Youngest Dominguez now calls the shots, QCPD says

The youngest brother of alleged car theft syndicate leaders Raymond and Roger Dominguez is now the new head of the group, according to the chief of the Quezon City Police District (QCPD) anticar theft unit.

Ryan Dominguez, 20, inherited the position when the older brothers were arrested one after the other, said Superintendent Ferdinand Villanueva, citing statements from other members of the Dominguez group who were arrested in Bulacan last year.

“Based on those statements, Ryan now calls the shots,” Villanueva told the Inquirer Friday as authorities firmed up their cases against the young Dominguez in connection with last week’s killing of a state witness against his brothers and with Tuesday’s raid in Malolos City on the syndicate’s alleged hideout.

Villanueva said that since succeeding his brothers, Ryan had been assisted by one Eduardo Talban, a suspect in the brutal killing of a yoga teacher.

The statements pointing to Ryan as the new leader of the group came from Antonio Garcia, 40; Rominck Estrella, 22; and Arnel Torres, 47, all residents of Calumpit, Bulacan, the officer added.

Apart from the murder charges in connection with the killing of state witness Alfred Mendiola and two other men on Sunday, Ryan is being indicted for four other crimes, the Bulacan police said Friday.

Ryan allegedly offered P3 million to Bulacan policemen for the charges to be dropped following his arrest and that of three other people in Malolos City on Tuesday, according to the provincial police director, Senior Supt. Fernando Mendez Jr.

Mendez said the Quezon City police had taken charge of the car-theft charges being readied against Ryan, while the Bulacan police were drawing up the bribery charge.
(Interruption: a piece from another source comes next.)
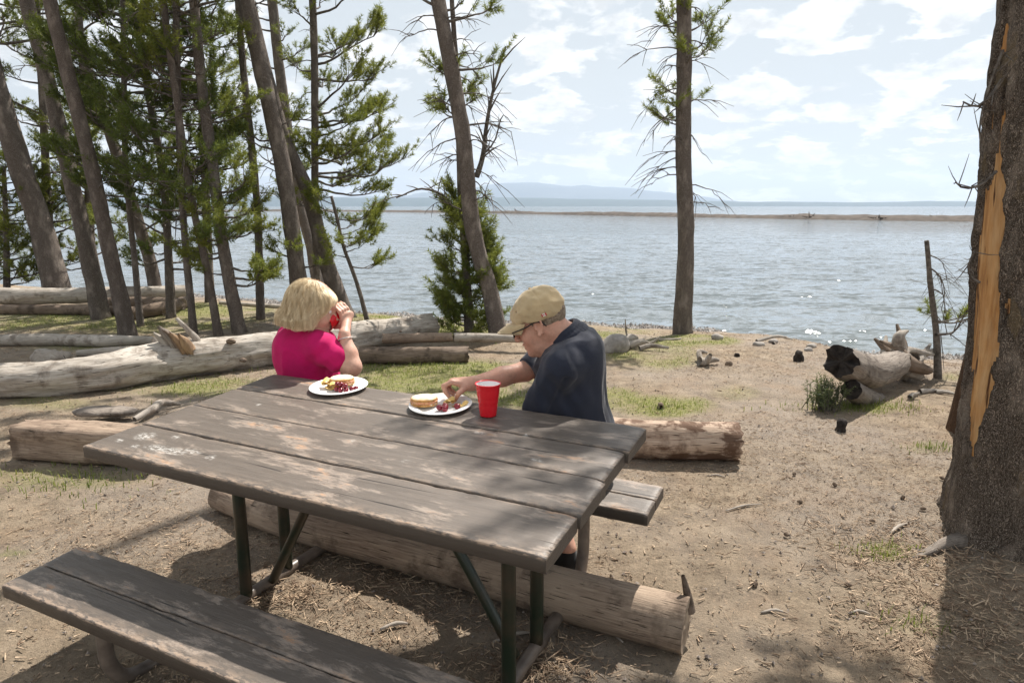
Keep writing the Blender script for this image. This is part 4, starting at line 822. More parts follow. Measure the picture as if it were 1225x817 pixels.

Two more charges—for possession of unlicensed firearms and of illegal drugs—have been filed in the Malolos Prosecutor’s Office.

Also on Friday in Camp Crame, the Philippine National Police stressed that it had sufficient evidence to link the younger Dominguez to the deaths of Mendiola, Mark Angelo Heredia and Eriberto Jumaquio, who were found dead, gagged and bound in Dasmarinas, Cavite, on May 6.

Mendiola used to be under the government’s witness protection program as the main witness against Raymond and Roger Dominguez, but he left the program days before his death.

The two brothers are facing car theft with homicide charges for the killing of car dealers Venson Evangelista and Emerson Lozano in January last year. They also face several other cases being heard in Bulacan, Pampanga and Metro Manila.

PNP chief Director General Nicanor Bartolome on Friday said that of the four shells recovered from the Cavite crime scene, two shells matched with the .45-cal. pistol recovered from Ryan and his companions James Jimenez, Mark Lacambakal and Rey Blanco during a raid in Malolos, Bulacan, on May 8.

The PNP chief also said two slugs recovered from the body of victim Jumaquio matched with the .45-cal. pistols recovered from Dominguez and Jimenez.

“So we now have two shells and two slugs that match the .45-cal. pistols. Because of this latest development, we are now preparing to file a multiple murder case against these four suspects for the killing of Alfred Mendiola, Eriberto Jumaquio and Mark Heredia,” Bartolome told reporters.

“I am very satisfied with the way (the investigation) is going on now. Slowly we are discovering scientific results,” Bartolome said.

The May 8 raid on Ryan and company’s alleged hideout in Malolos yielded two M-16 rifles, two handguns and hand grenades. Police said they also found a stolen Toyota Innova van (ZCJ-171), a Nissan Navarra and a black Subaru, as well as an undetermined amount of shabu in the place.

As of Friday, Ryan Dominguez, Jimenez, Lakambakal and Blanco were being held at the Bulacan police office in Camp General Alejo Santos in Malolos.

Lawyer Jose Cruz, counsel for the two elder Dominguez brothers, visited Ryan on Tuesday, but said he could not yet say whether he would be officially representing the third sibling in court.

“Maybe (because this is another] sensational case. We need additional lawyers. I’m already overloaded with the cases of his two brothers,” Cruz told the Inquirer.

But Cruz said he would try to prevent Ryan from falling into what he called a trap designed to implicate him in the Mendiola killing. “For the meantime, that poor boy Ryan has to stay in jail. Welcome to the justice system,” he said.